Aim of the task:
Can you return the records below exactly as they stand, but only from the first line through the one with "tag(obj('countertop', b, 'granite_counter'), 'short"?

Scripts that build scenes
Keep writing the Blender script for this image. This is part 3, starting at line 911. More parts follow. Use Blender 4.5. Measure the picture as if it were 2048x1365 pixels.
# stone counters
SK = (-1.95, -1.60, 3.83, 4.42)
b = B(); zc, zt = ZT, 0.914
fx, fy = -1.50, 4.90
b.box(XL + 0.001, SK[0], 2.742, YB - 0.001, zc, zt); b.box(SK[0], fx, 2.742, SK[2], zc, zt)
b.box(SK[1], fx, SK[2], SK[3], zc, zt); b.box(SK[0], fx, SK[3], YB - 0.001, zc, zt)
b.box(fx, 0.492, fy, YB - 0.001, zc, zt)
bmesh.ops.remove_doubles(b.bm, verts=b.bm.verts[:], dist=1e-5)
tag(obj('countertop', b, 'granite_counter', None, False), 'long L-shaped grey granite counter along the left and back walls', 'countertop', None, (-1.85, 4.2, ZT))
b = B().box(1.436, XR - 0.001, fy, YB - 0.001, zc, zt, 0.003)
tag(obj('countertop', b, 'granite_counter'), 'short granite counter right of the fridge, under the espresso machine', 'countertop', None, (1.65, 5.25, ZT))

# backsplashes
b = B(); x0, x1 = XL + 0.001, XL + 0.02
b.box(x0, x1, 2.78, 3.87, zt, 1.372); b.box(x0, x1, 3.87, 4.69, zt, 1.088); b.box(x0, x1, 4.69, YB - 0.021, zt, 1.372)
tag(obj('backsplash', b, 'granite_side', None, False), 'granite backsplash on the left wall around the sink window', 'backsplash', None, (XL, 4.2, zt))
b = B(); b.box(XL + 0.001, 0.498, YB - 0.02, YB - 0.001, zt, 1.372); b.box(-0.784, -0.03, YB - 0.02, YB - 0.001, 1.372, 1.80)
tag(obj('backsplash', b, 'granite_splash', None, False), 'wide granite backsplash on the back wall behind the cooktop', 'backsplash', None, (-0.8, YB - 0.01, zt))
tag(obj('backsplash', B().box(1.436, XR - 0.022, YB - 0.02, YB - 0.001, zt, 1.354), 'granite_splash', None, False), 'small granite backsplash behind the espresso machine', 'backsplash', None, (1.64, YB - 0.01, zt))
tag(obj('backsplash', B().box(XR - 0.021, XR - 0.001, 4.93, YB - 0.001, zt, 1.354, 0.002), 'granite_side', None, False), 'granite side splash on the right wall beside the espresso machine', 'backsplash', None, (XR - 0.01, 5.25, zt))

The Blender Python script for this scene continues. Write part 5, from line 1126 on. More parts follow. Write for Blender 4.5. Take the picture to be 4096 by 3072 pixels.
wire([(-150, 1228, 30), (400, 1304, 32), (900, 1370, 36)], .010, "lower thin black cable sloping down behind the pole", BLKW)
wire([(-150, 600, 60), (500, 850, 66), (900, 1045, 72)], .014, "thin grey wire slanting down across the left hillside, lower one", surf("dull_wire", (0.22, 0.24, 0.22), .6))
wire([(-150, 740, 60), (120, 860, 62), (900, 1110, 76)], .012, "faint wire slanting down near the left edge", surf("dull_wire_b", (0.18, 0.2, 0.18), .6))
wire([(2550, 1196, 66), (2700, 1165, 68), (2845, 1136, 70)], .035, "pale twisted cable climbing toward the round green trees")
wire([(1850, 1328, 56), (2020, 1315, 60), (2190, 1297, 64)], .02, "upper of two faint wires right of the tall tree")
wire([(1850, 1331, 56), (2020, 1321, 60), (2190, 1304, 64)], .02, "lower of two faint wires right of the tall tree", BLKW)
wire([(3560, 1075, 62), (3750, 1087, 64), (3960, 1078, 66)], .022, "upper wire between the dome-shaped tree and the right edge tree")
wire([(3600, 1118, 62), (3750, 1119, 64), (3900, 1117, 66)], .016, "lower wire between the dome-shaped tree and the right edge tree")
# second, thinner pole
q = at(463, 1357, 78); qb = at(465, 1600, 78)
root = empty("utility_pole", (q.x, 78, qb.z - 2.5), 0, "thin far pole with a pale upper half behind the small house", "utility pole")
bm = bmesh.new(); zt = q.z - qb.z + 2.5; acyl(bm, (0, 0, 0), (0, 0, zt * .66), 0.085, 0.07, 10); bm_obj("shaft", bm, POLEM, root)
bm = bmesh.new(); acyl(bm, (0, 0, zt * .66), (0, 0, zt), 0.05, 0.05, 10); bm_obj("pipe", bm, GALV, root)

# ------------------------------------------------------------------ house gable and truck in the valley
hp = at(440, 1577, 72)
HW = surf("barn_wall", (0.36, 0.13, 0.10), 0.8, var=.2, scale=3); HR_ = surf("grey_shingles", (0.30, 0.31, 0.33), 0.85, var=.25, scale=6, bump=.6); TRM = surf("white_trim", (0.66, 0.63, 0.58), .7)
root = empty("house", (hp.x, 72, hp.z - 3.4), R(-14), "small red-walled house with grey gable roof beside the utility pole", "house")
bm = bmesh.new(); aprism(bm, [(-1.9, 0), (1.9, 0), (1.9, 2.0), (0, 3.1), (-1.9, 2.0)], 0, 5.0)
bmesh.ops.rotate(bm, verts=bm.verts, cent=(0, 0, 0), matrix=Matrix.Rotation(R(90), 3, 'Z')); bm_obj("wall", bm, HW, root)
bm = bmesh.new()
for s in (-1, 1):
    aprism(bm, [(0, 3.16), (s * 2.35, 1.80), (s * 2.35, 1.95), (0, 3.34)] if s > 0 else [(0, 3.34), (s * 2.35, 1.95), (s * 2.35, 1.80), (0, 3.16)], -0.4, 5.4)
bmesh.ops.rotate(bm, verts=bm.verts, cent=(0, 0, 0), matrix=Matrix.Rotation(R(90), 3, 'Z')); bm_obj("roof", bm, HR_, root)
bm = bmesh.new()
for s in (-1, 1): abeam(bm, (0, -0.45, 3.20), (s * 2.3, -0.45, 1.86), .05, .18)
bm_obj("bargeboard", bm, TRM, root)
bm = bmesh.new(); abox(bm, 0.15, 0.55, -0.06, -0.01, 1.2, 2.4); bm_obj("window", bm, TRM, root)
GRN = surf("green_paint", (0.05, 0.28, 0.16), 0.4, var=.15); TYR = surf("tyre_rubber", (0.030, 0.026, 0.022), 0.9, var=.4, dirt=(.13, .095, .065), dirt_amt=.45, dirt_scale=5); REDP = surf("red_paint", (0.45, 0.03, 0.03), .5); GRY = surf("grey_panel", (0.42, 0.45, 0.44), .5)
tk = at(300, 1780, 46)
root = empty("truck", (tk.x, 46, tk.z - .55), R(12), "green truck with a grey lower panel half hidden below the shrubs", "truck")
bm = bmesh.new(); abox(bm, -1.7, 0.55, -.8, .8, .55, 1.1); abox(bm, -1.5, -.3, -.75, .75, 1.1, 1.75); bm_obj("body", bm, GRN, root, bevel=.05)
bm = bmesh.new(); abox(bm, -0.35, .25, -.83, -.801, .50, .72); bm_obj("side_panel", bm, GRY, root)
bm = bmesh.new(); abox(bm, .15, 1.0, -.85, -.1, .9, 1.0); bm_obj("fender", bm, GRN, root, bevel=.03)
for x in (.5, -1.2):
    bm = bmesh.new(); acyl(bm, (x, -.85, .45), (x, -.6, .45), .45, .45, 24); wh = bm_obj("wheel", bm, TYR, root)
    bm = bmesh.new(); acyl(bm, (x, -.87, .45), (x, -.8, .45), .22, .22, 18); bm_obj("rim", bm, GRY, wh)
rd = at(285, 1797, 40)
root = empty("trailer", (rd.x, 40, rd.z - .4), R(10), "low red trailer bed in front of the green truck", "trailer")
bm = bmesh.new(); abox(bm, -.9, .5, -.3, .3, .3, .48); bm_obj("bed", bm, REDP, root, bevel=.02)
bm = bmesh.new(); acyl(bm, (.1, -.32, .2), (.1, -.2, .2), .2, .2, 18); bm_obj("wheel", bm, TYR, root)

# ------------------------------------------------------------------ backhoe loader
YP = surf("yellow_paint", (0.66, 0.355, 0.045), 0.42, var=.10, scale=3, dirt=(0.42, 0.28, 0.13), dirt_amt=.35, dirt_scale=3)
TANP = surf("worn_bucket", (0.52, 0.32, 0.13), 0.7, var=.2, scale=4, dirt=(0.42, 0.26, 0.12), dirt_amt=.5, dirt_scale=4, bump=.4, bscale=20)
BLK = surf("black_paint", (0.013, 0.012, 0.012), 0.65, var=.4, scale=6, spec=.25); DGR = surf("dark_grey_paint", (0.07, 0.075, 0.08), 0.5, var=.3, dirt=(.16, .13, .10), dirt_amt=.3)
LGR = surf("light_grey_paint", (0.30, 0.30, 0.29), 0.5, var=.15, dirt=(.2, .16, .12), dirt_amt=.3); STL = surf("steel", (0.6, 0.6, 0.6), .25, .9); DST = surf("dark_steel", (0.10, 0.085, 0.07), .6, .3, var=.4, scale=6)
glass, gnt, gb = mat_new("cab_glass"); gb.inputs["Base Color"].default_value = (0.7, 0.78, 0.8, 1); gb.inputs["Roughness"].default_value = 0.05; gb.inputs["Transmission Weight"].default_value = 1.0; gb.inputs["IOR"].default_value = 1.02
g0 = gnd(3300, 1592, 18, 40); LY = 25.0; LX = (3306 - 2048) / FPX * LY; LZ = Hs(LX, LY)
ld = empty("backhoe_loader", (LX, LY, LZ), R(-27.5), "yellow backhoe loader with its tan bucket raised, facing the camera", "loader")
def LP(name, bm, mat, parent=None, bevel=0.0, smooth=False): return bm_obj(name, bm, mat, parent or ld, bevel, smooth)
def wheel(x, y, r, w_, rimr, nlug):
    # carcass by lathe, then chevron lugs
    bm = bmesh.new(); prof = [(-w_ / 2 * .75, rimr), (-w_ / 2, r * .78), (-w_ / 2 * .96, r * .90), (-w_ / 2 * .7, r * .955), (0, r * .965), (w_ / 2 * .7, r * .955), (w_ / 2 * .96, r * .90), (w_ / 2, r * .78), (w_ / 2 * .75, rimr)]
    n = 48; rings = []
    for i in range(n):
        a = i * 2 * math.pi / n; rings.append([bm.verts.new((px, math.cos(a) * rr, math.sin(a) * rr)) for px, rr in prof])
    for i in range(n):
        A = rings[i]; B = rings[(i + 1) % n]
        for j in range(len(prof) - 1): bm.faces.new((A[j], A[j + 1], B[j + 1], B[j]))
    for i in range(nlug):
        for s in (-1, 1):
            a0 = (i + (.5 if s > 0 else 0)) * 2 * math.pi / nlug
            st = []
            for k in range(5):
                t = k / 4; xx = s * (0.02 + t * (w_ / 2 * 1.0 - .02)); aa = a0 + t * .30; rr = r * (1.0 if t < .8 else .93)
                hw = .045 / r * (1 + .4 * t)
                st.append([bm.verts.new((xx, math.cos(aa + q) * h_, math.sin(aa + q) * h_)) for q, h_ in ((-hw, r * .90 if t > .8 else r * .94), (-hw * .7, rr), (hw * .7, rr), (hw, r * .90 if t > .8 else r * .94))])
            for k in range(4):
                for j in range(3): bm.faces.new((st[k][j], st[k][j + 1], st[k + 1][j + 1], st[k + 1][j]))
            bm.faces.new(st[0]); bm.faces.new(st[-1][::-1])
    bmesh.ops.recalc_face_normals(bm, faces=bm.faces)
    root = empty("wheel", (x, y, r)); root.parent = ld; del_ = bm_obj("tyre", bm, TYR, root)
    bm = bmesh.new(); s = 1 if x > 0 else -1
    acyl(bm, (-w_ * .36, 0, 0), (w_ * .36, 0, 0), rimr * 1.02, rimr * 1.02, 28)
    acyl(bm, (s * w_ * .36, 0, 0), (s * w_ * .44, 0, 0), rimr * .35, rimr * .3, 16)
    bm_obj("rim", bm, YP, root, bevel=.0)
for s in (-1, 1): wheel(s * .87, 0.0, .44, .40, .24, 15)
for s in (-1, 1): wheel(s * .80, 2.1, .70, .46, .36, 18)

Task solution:
Keep writing the Blender script for this image. This is part 3, starting at line 911. More parts follow. Use Blender 4.5. Measure the picture as if it were 2048x1365 pixels.
# stone counters
SK = (-1.95, -1.60, 3.83, 4.42)
b = B(); zc, zt = ZT, 0.914
fx, fy = -1.50, 4.90
b.box(XL + 0.001, SK[0], 2.742, YB - 0.001, zc, zt); b.box(SK[0], fx, 2.742, SK[2], zc, zt)
b.box(SK[1], fx, SK[2], SK[3], zc, zt); b.box(SK[0], fx, SK[3], YB - 0.001, zc, zt)
b.box(fx, 0.492, fy, YB - 0.001, zc, zt)
bmesh.ops.remove_doubles(b.bm, verts=b.bm.verts[:], dist=1e-5)
tag(obj('countertop', b, 'granite_counter', None, False), 'long L-shaped grey granite counter along the left and back walls', 'countertop', None, (-1.85, 4.2, ZT))
b = B().box(1.436, XR - 0.001, fy, YB - 0.001, zc, zt, 0.003)
tag(obj('countertop', b, 'granite_counter'), 'short granite counter right of the fridge, under the espresso machine', 'countertop', None, (1.65, 5.25, ZT))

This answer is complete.